* [To do]: Reproduce the section of the listing that begins at the line containing "The Blender Python" and finishes at the line containing "RV = 'rocks". Include both end lines and nothing beyond them.

[Records supplied start]

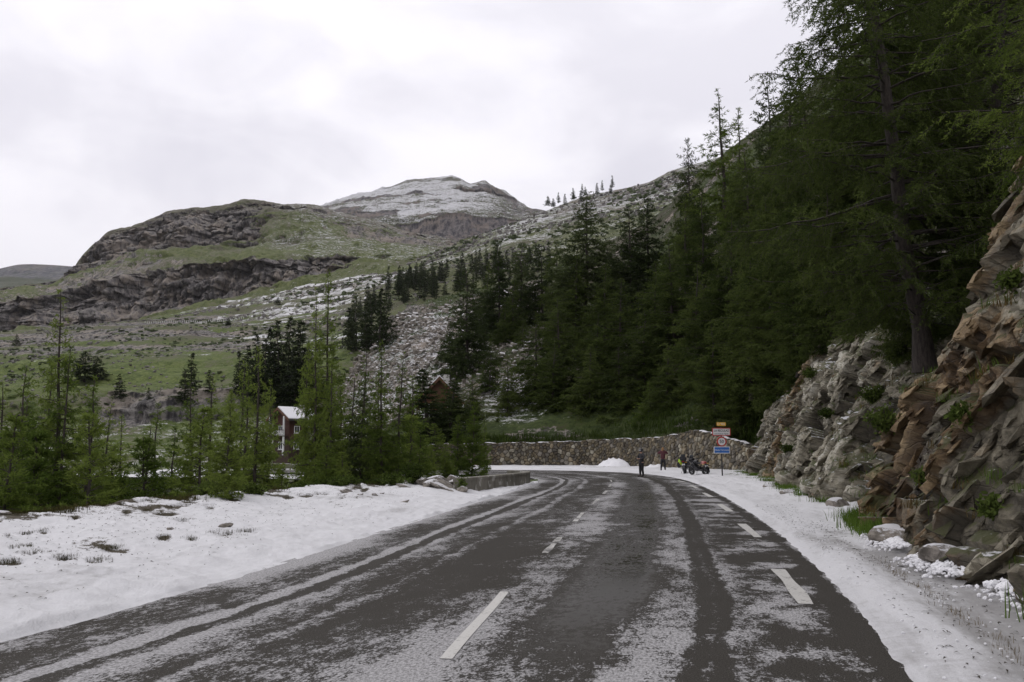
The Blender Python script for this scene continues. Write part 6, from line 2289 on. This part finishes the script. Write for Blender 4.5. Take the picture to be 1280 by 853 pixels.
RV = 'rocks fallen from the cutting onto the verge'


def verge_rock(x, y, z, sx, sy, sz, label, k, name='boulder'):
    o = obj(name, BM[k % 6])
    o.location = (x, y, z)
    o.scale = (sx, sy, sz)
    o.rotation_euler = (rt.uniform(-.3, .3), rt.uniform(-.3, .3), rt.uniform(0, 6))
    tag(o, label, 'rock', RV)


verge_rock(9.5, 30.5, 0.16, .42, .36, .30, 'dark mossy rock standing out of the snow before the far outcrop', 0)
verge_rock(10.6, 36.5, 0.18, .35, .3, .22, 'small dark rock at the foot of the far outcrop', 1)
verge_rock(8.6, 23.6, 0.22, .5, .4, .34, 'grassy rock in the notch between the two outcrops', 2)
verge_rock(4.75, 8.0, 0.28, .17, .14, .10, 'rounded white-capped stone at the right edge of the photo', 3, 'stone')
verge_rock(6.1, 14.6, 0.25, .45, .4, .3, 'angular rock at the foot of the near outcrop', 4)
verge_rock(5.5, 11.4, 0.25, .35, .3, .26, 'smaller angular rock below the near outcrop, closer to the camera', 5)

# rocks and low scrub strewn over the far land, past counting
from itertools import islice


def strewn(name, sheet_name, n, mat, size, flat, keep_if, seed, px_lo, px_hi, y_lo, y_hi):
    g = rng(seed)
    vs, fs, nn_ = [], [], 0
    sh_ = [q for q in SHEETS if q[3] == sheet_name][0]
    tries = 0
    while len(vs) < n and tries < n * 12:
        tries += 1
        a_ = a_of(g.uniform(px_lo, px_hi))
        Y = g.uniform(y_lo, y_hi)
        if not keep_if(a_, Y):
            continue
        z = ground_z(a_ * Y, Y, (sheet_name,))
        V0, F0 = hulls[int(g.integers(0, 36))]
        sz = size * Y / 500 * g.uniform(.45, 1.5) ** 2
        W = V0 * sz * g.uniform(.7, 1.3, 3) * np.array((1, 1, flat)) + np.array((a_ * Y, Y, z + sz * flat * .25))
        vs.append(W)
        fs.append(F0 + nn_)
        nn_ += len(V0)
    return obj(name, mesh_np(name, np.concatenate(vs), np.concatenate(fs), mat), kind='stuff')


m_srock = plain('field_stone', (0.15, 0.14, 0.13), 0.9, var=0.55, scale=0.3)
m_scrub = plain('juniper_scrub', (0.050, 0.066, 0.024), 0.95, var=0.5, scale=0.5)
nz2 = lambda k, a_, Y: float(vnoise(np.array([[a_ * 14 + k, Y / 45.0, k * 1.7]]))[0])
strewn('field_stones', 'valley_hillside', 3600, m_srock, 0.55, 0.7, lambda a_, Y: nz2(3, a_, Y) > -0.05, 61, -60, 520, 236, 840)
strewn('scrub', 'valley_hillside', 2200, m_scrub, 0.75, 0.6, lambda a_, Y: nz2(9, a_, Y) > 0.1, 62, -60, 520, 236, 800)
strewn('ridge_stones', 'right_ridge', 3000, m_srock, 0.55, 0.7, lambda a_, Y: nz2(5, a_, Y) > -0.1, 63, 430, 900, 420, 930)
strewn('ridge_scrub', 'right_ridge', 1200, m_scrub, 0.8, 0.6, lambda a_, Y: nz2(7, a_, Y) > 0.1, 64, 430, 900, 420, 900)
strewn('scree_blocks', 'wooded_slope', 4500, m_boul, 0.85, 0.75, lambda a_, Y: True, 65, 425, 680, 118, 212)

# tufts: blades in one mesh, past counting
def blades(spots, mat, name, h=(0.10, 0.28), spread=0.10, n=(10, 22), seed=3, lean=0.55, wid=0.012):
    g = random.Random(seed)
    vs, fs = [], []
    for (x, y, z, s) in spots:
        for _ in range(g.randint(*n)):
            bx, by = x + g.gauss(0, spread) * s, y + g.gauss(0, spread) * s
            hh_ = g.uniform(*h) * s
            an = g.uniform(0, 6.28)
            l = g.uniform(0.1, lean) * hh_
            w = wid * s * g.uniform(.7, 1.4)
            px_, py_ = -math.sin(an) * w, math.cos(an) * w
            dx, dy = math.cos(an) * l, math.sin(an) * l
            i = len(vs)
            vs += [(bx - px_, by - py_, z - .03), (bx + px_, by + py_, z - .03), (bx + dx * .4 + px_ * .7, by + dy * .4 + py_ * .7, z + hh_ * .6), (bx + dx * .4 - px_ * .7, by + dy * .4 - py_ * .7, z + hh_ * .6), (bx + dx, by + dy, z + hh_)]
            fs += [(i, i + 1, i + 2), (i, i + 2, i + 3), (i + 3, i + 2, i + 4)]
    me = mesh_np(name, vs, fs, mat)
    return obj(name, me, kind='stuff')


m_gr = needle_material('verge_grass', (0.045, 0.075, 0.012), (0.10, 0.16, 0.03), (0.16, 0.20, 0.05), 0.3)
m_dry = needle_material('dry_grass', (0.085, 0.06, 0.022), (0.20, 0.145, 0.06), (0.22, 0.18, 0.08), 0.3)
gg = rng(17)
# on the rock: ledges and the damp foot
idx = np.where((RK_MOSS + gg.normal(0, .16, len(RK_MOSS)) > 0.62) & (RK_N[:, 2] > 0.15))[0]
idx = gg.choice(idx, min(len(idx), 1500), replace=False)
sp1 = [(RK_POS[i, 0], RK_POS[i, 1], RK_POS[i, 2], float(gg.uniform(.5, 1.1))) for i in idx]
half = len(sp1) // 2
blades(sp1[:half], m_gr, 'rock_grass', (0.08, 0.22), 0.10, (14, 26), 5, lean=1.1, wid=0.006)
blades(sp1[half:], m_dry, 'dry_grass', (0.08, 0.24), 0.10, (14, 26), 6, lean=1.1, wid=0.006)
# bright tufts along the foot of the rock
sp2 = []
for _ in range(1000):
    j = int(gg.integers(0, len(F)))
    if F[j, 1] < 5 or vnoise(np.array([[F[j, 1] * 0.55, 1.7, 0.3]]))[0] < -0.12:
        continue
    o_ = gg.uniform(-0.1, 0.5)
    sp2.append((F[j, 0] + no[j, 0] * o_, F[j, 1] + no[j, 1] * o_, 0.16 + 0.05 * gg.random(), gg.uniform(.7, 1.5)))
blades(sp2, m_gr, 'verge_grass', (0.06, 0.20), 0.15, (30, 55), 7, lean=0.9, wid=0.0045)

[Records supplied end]
[Records supplied start]

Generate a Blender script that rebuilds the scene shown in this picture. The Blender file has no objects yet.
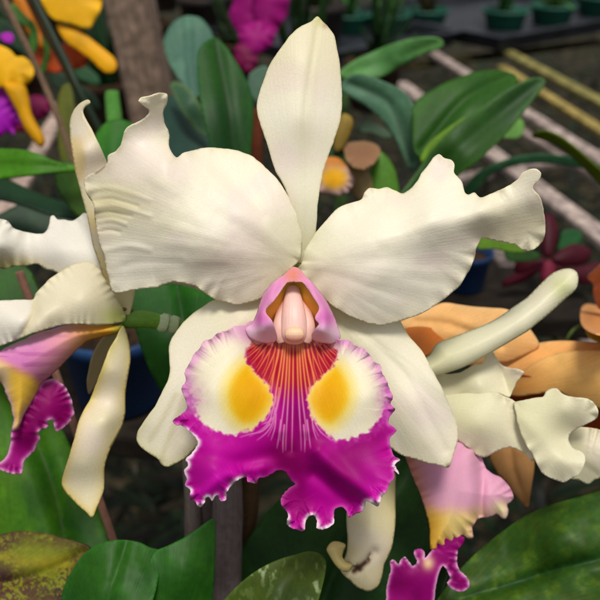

[Records supplied end]
[Records supplied start]

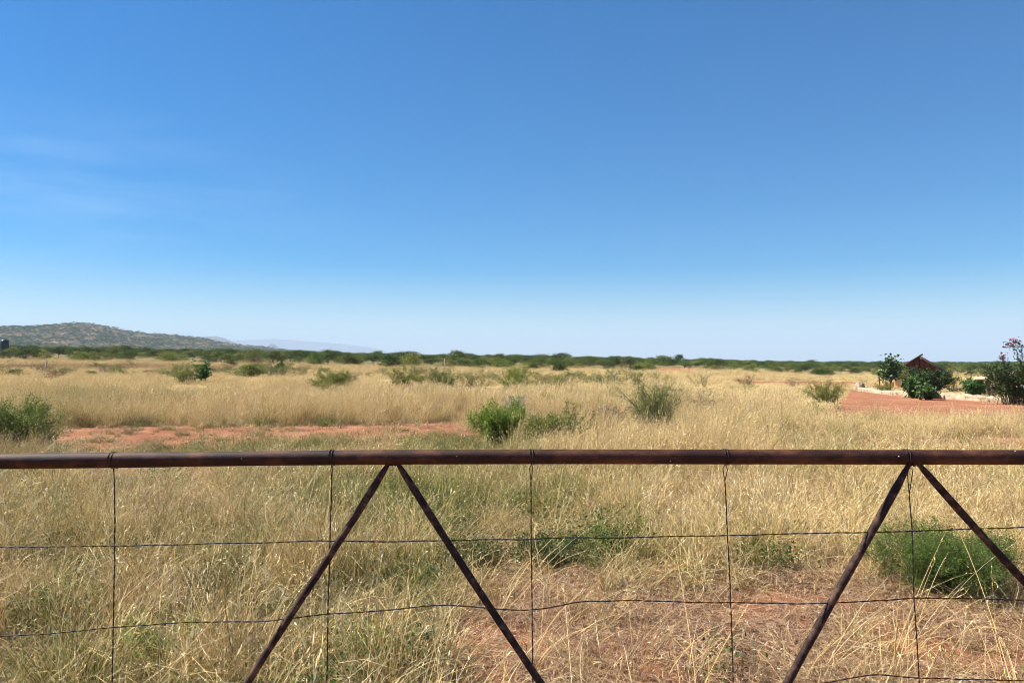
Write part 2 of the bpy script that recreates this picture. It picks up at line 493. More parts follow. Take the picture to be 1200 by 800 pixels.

[Records supplied end]

* [Solution to this exercise]:
The Blender Python script for this scene continues. Write part 6, from line 2289 on. This part finishes the script. Write for Blender 4.5. Take the picture to be 1280 by 853 pixels.
RV = 'rocks fallen from the cutting onto the verge'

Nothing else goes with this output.